┌─ INFORMATION PROVIDED

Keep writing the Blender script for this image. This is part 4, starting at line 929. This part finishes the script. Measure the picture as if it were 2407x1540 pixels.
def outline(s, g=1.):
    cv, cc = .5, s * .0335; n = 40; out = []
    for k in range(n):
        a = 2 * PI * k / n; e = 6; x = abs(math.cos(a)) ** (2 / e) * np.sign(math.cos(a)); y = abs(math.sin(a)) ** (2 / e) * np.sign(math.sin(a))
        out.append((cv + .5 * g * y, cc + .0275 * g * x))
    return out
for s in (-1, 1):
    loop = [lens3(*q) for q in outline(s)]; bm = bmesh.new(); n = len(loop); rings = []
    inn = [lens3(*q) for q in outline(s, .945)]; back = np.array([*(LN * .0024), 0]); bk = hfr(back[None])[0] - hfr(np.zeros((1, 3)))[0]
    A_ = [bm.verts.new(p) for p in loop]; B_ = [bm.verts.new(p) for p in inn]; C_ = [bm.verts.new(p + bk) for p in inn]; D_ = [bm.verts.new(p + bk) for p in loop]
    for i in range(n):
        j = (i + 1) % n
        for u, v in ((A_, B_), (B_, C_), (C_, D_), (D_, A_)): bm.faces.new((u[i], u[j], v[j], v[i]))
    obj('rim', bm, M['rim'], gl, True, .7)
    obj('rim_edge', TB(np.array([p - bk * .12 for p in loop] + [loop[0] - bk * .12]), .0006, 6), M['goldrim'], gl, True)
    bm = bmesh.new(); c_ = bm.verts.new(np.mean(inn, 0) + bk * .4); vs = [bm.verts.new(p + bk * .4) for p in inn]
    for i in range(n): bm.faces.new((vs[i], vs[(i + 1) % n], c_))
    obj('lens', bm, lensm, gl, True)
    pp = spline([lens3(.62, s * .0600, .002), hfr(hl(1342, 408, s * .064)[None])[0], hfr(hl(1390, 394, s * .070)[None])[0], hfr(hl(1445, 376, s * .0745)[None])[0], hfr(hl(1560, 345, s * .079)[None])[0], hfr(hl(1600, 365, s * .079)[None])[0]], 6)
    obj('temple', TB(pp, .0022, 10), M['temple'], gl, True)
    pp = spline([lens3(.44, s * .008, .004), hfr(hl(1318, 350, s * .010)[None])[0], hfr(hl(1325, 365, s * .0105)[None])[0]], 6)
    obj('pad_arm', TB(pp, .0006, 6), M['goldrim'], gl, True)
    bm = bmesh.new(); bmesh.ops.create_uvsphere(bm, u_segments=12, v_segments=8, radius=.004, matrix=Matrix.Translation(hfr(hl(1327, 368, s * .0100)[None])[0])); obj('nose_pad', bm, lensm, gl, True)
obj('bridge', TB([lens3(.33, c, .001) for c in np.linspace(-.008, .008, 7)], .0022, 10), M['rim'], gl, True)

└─

▸ **TASK REQUIREMENTS**
Quote every line of the data, word for word.

▸ **OUTPUT BELOW**
Keep writing the Blender script for this image. This is part 4, starting at line 929. This part finishes the script. Measure the picture as if it were 2407x1540 pixels.
def outline(s, g=1.):
    cv, cc = .5, s * .0335; n = 40; out = []
    for k in range(n):
        a = 2 * PI * k / n; e = 6; x = abs(math.cos(a)) ** (2 / e) * np.sign(math.cos(a)); y = abs(math.sin(a)) ** (2 / e) * np.sign(math.sin(a))
        out.append((cv + .5 * g * y, cc + .0275 * g * x))
    return out
for s in (-1, 1):
    loop = [lens3(*q) for q in outline(s)]; bm = bmesh.new(); n = len(loop); rings = []
    inn = [lens3(*q) for q in outline(s, .945)]; back = np.array([*(LN * .0024), 0]); bk = hfr(back[None])[0] - hfr(np.zeros((1, 3)))[0]
    A_ = [bm.verts.new(p) for p in loop]; B_ = [bm.verts.new(p) for p in inn]; C_ = [bm.verts.new(p + bk) for p in inn]; D_ = [bm.verts.new(p + bk) for p in loop]
    for i in range(n):
        j = (i + 1) % n
        for u, v in ((A_, B_), (B_, C_), (C_, D_), (D_, A_)): bm.faces.new((u[i], u[j], v[j], v[i]))
    obj('rim', bm, M['rim'], gl, True, .7)
    obj('rim_edge', TB(np.array([p - bk * .12 for p in loop] + [loop[0] - bk * .12]), .0006, 6), M['goldrim'], gl, True)
    bm = bmesh.new(); c_ = bm.verts.new(np.mean(inn, 0) + bk * .4); vs = [bm.verts.new(p + bk * .4) for p in inn]
    for i in range(n): bm.faces.new((vs[i], vs[(i + 1) % n], c_))
    obj('lens', bm, lensm, gl, True)
    pp = spline([lens3(.62, s * .0600, .002), hfr(hl(1342, 408, s * .064)[None])[0], hfr(hl(1390, 394, s * .070)[None])[0], hfr(hl(1445, 376, s * .0745)[None])[0], hfr(hl(1560, 345, s * .079)[None])[0], hfr(hl(1600, 365, s * .079)[None])[0]], 6)
    obj('temple', TB(pp, .0022, 10), M['temple'], gl, True)
    pp = spline([lens3(.44, s * .008, .004), hfr(hl(1318, 350, s * .010)[None])[0], hfr(hl(1325, 365, s * .0105)[None])[0]], 6)
    obj('pad_arm', TB(pp, .0006, 6), M['goldrim'], gl, True)
    bm = bmesh.new(); bmesh.ops.create_uvsphere(bm, u_segments=12, v_segments=8, radius=.004, matrix=Matrix.Translation(hfr(hl(1327, 368, s * .0100)[None])[0])); obj('nose_pad', bm, lensm, gl, True)
obj('bridge', TB([lens3(.33, c, .001) for c in np.linspace(-.008, .008, 7)], .0022, 10), M['rim'], gl, True)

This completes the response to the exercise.